I am reading a physics paper in which they claim that:
$$\int_{t_0}^t \delta(t-t') c(t')=\frac{1}{2} c(t).$$
They just say about this equation:
"The result will always hold when $\int_{-\infty}^{+\infty} d\omega e^{-i \omega(t-t')} =2 \pi \delta(t-t')$ is achieved as the limit of an integral over a function going smoothly to zero at $\pm \infty$ which is essentially what we are doing here."
I know the Dirac is not a function but a distribution, so we can easily make mistakes if we forget about this fact.
However, is there a real reason why if the delta is evaluated on the "edge" of the integral, then I will have $1/2$ the function evaluated on the given point?
Is it purely a kind of choice of convention we can make?
How can I give a mathematical sense to it?
(I know some very basics about distribution theory so I would appreciate a very easy to understand answer if it is based on it).
[edit] :
The answer from reuns helped me but I still have a problem I don't understand. Consider :
$$ \int_{t_i}^{t_f} f(t') \delta(t'-t_f) dt' = \int_{-\infty}^{+ \infty} f(t') \Theta(t'-t_i) \Theta(t_f-t') \delta(t'-t_f) dt'$$
From his explanation, we now that this integral is equal to : $\frac{g(+t_f)+g(-t_f)}{2}$ where $g(t)=f(t) \Theta(t-t_i) \Theta(t_f-t)$. So in the end it is equal to $f(t_f)/2$. Fine.
But now, we also can write:
$$ \int_{t_i}^{t_f} f(t') \delta(t'-t_f) dt' = -\int_{t_f}^{t_i} f(t') \delta(t'-t_f) dt'$$ $$= -\int_{+\infty}^{-\infty} f(t') \Theta(t'-t_i) \Theta(t_f-t') \delta(t'-t_f) dt'$$
And using the same result, I would end up with $-f(t_f)/2$ : extra minus in this result.
However, what I did is just to use the relation : $\int_a^b = -\int_b^a$. Am I not allowed to use it with distributions ? Where is the mistake ?
You can define the $\delta$ distribution as $$\int_{-\infty}^\infty \delta(t) f(t)dt = \lim_{n \to \infty} \int_{-\infty}^\infty \frac{1_{|t| < 1/n}}{2n} f(t)dt $$ whenever the limit converges.
For $f$ piecewise continuous it does converge and the result is $\lim_{t \to 0} \frac{f(t)+f(-t)}{2}$.

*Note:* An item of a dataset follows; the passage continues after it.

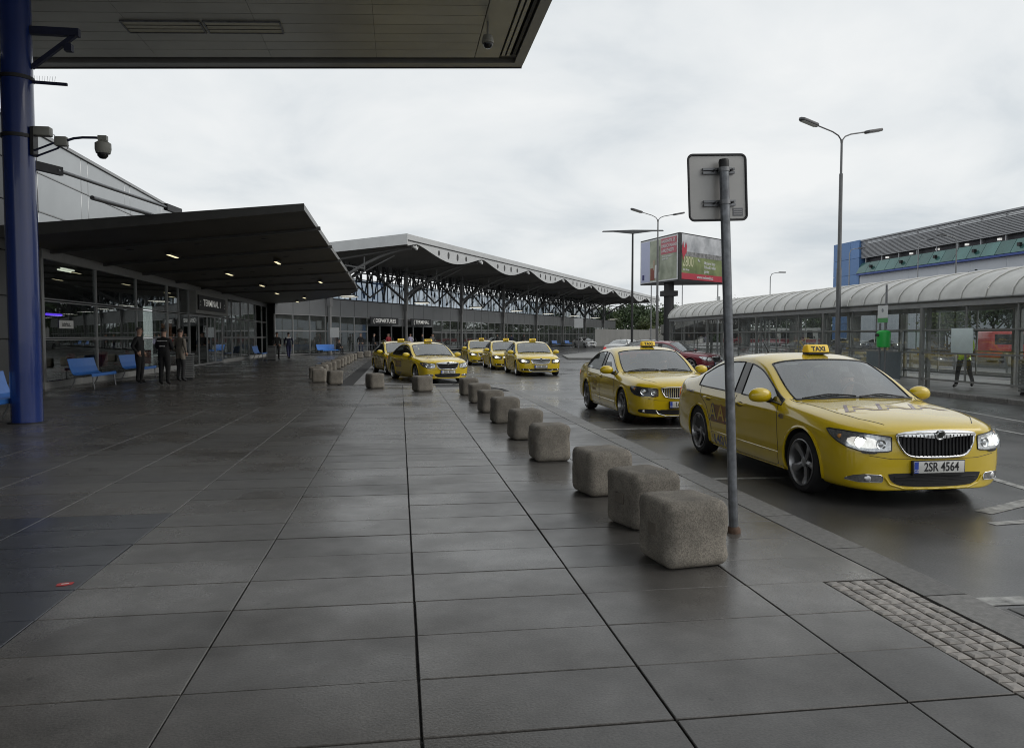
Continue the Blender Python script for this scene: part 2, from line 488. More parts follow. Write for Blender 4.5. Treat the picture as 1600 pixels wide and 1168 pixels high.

Then the goal is to show those things are compatible with the Fourier transform in the sense that if $f$ is piecewise continuous and $\in L^1$ then $\lim_{t \to 0} \frac{f(t)+f(-t)}{2} = \lim_{A \to \infty}\frac{1}{2\pi} \int_{-A}^A \hat{f}(\omega)d\omega$ so that in the dual space of integrables piecewise continuous functions $\delta(t) = \lim_{A \to \infty} \frac1{2\pi} \int_{-A}^A e^{i \omega t}d\omega$.
What they are saying in your paper is that we also have $\delta(t) = \lim_{A \to \infty}\frac1{2\pi}\int_{-\infty}^\infty \varphi_A(\omega) e^{i \omega t}d\omega$ for any sequence $\varphi_A$ converging to $1$ and satisfying a few properties.